Fifty years ago, on August 1, 1966, Charles Whitman positioned himself on the top floor of the University of Texas Tower with an arsenal of weapons and opened fire, holding the Austin campus hostage for 96 minutes. When the gunshots were finally silenced, the toll included 16 dead, three dozen wounded, and a nation irrevocably traumatized by one of the most seemingly senseless and random mass murders in U.S. history.
National traumas now seem to be de rigueur for the U.S. Followed by 9/11, one mass shooting after another and, most recently, by the election of Trump for president, we are a country with a hand to its mouth, either at a loss for words or choking on them, when it is clear that the sense of words, their capacity for reason and persuasion, are being crushed underfoot by forces larger than we can understand or, fearfully, even control. At Tower's consideration screening in San Francisco, filmmaker Keith Maitland was the first to apologize for the weight of his film's topic piled on top of an already oppressive week.
Tower, inspired by Jessica Colloff's article "96 Minutes" published in Texas Monthly, premiered at SXSW, winning Best Documentary Feature, going on to score the Grand Jury Prize at the Dallas International Film Festival and the Audience Award at the Riverrun Film Festival. It's now opening across the country and is a powerful meta-documentary detailing the events of that fateful afternoon, incorporating archival 16mm footage, broadcast radio reports and re-enactments brilliantly visualized through rotoscope animation.
Tower's crowning achievement, however, is to eschew the kneejerk response to psychologize and justify Whitman's actions, opting instead to seek out the voices of those on the ground looking up at the tower witnessing events. Diarist Anaïs Nin once wrote: "Passion is a narrow lens." This is precisely the emotional point of view adopted by Maitland to present the facts as known (yet rarely discussed). A sense of immediacy, alarm and helplessness characterize and strengthen Tower's aesthetic objective.

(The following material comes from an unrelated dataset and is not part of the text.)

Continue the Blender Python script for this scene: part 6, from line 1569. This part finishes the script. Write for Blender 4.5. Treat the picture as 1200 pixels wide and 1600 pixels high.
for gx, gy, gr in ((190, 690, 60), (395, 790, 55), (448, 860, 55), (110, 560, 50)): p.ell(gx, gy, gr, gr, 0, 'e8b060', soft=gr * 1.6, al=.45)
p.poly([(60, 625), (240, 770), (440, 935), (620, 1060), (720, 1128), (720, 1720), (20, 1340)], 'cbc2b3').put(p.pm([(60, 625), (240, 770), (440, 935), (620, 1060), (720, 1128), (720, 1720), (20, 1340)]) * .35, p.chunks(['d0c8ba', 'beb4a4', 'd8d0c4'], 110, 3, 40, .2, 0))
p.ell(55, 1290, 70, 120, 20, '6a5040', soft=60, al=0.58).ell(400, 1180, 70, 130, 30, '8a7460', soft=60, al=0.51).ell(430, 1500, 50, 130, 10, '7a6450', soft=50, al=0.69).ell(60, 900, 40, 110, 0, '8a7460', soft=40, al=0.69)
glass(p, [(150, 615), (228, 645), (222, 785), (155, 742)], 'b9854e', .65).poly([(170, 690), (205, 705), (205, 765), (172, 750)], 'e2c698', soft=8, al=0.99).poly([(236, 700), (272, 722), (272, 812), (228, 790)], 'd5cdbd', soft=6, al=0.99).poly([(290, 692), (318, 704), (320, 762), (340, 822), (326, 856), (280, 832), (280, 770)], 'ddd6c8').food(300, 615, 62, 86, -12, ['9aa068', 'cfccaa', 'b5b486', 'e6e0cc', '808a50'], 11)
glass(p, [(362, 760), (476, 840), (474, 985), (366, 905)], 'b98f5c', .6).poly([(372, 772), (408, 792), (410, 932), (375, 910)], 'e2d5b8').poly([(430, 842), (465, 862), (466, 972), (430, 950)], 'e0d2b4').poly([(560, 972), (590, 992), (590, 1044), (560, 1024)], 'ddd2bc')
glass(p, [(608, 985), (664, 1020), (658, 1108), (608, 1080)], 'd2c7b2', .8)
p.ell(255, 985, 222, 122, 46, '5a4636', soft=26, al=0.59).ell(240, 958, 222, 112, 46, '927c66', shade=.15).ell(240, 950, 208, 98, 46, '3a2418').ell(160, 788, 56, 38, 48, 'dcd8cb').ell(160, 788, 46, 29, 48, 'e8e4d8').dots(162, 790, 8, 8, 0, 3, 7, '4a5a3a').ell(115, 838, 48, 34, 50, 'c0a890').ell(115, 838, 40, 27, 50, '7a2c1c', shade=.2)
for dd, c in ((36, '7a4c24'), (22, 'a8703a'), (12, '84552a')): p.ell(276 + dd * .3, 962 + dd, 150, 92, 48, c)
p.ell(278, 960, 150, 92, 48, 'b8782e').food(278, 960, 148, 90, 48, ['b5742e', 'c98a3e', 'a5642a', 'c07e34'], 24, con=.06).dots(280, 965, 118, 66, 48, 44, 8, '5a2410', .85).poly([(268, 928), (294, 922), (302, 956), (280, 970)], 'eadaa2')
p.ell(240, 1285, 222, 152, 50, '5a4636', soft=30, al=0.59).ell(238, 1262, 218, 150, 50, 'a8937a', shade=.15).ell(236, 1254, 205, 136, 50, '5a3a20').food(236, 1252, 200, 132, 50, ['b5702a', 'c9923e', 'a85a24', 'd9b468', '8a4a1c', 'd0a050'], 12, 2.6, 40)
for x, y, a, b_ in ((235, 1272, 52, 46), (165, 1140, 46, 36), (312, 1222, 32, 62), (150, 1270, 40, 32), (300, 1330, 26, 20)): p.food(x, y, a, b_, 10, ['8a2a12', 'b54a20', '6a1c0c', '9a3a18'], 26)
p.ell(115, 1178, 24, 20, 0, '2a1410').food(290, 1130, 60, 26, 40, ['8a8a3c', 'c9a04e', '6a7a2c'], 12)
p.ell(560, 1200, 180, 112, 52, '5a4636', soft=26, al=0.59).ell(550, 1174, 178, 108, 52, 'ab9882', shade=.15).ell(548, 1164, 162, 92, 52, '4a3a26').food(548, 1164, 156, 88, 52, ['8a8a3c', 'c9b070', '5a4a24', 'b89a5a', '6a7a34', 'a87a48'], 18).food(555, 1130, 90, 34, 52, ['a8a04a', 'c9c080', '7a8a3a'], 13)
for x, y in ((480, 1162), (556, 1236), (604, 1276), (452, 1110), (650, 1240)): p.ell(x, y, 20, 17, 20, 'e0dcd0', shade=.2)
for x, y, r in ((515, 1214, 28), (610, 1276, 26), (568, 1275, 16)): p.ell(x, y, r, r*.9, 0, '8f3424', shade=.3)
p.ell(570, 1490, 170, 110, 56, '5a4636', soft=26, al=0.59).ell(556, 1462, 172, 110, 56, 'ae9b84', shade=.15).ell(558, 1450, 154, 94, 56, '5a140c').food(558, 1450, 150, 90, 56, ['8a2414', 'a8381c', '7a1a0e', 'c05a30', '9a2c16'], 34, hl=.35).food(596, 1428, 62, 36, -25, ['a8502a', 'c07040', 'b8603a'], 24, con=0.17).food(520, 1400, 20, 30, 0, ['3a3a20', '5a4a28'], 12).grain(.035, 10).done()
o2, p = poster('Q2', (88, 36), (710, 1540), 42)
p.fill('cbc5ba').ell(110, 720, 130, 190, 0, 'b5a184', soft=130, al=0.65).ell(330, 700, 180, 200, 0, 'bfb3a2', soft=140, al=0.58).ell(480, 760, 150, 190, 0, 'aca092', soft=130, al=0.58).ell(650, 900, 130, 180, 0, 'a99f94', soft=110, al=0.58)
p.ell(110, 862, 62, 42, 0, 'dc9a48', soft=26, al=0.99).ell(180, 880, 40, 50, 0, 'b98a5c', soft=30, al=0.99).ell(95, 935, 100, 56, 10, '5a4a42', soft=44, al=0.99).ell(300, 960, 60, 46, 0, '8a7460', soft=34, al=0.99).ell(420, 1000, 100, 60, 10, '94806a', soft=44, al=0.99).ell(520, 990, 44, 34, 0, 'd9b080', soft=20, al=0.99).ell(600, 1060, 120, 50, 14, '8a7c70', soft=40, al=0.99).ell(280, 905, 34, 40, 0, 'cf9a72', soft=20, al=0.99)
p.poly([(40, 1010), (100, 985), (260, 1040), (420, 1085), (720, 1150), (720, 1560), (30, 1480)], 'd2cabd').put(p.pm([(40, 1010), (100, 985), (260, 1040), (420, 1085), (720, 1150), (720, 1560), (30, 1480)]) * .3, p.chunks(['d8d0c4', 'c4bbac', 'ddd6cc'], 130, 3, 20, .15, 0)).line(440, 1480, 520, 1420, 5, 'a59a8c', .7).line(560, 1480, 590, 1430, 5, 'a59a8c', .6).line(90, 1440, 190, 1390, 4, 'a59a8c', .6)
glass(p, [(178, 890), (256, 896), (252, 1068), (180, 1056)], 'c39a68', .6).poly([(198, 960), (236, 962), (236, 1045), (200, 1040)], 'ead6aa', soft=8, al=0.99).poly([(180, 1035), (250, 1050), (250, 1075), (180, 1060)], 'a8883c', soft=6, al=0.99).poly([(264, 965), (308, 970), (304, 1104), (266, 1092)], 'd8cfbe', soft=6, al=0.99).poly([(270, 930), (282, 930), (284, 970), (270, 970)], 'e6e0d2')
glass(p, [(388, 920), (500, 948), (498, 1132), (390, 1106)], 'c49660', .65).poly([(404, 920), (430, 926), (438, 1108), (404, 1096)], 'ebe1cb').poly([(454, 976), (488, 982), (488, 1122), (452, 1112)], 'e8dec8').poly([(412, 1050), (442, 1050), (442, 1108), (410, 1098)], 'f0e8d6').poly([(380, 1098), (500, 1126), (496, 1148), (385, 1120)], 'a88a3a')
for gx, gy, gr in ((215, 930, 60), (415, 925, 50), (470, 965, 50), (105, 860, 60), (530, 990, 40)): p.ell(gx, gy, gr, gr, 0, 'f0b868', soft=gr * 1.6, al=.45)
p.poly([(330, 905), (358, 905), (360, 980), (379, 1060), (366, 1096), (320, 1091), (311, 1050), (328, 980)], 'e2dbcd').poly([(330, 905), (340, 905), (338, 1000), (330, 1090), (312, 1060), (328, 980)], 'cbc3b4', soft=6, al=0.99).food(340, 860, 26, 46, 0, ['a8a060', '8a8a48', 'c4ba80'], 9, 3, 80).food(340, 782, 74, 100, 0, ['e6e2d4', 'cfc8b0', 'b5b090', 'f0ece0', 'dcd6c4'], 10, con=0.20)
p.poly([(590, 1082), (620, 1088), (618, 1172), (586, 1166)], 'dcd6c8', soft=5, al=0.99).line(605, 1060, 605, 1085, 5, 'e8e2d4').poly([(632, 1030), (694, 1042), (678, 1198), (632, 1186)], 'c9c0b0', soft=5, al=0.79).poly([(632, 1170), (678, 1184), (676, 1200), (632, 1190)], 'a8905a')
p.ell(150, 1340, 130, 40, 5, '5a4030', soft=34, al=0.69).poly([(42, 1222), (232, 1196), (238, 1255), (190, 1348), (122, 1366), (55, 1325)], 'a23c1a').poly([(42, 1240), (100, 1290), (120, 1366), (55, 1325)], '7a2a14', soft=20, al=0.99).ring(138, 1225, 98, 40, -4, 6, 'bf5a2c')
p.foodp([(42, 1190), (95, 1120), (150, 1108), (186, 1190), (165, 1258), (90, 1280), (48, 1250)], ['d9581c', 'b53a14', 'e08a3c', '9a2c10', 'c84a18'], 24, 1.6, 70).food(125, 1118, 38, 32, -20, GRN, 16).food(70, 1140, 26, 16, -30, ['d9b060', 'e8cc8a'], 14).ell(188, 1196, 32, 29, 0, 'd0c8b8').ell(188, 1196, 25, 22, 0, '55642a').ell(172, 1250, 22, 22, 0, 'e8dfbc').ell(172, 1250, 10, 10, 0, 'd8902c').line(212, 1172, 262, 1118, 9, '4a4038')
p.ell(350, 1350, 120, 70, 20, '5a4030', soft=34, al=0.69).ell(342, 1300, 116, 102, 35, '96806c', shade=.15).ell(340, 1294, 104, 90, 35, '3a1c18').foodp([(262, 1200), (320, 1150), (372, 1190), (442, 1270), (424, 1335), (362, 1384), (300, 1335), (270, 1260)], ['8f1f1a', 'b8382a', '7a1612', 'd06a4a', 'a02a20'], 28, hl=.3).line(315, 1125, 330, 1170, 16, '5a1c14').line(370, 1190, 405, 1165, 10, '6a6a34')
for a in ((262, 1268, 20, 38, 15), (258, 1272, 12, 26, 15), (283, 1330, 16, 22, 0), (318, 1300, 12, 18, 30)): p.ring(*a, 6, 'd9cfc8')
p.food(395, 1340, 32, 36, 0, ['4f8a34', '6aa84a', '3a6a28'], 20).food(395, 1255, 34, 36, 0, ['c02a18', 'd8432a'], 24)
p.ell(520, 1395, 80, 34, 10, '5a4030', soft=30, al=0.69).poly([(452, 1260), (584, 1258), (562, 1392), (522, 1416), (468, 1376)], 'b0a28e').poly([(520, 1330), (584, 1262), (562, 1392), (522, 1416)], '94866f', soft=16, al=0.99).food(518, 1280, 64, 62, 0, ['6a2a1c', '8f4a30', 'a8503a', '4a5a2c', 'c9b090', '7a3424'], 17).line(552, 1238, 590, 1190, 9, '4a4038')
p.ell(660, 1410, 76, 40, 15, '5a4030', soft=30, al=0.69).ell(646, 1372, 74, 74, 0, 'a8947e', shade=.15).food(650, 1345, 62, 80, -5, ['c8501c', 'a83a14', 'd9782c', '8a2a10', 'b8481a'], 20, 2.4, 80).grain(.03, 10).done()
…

That objective is further achieved through Maitland's judicious editing, which serves to connect events from 50 years ago to our current moment: specifically the cultural tendency to vilify ethnic groups as violent. Recounting events in Tower, when police officer Ramiro Martinez responded to the scene, he recalled looking up at the many windows of the clock tower and imagining a Black Panther with a rifle behind every window. Martinez gave many interviews after the August 1 event with slight variations in his recollections. In an earlier interview he stated he imagined a terrorist at every window and significantly later his comment about the Black Panthers, which Maitland incorporated into his film. However, the Black Panther Party was not officially formed until October 1966 so it would have been impossible for Officer Martinez to have this fantasy when he approached the tower. Maitland admitted to purposely selecting this recount of events over others to accentuate the ongoing demonization of people of color. He had to clear it through Martinez's family who, at first, were reluctant but who finally granted permission once Maitland made his thematic objective clear.
One of Whitman's first victims was Claire Wilson, an anthropology student eight months pregnant who was shot while crossing the quad with her boyfriend. Both he and her baby did not survive; but, Wilson lived, singlehandedly due to the efforts of a woman named Rita Starpattern who rushed to her aid despite the continued sniper fire from the tower and kept her talking and conscious until help could arrive.
Maitland admitted that it was this moment of bravery that inspired him to make the film. And it is this moment that recalls me to what my mentor Joseph Campbell termed tat tvam asi, a Sanskrit phrase translated as "thou art that." What is it in the human animal, Campbell posed, that causes an individual to risk their lives for another without fear of losing their own life? He implied that the answer was an interconnectedness between human beings, an inseparability, a recognition that—as quantum physics would suggest—we are not separate creatures after all but interdependent at every level. Rita Starpattern, who went on to become a well-known artist and feminist in the Austin scene, later admitted to her partner that this selfless act on her part was one of the stupidest things she had ever done; but, in the moment, she had no choice but to help keep this wounded pregnant woman alive. For me, this is the film's pivot. It also speaks to our need as a nation right now to recognize that we are at an equal pivot. Either we are all here for each other to save each other from the monsters among us, or we are doomed to be picked off randomly one by one.
Recognition and choice and action are all we have left.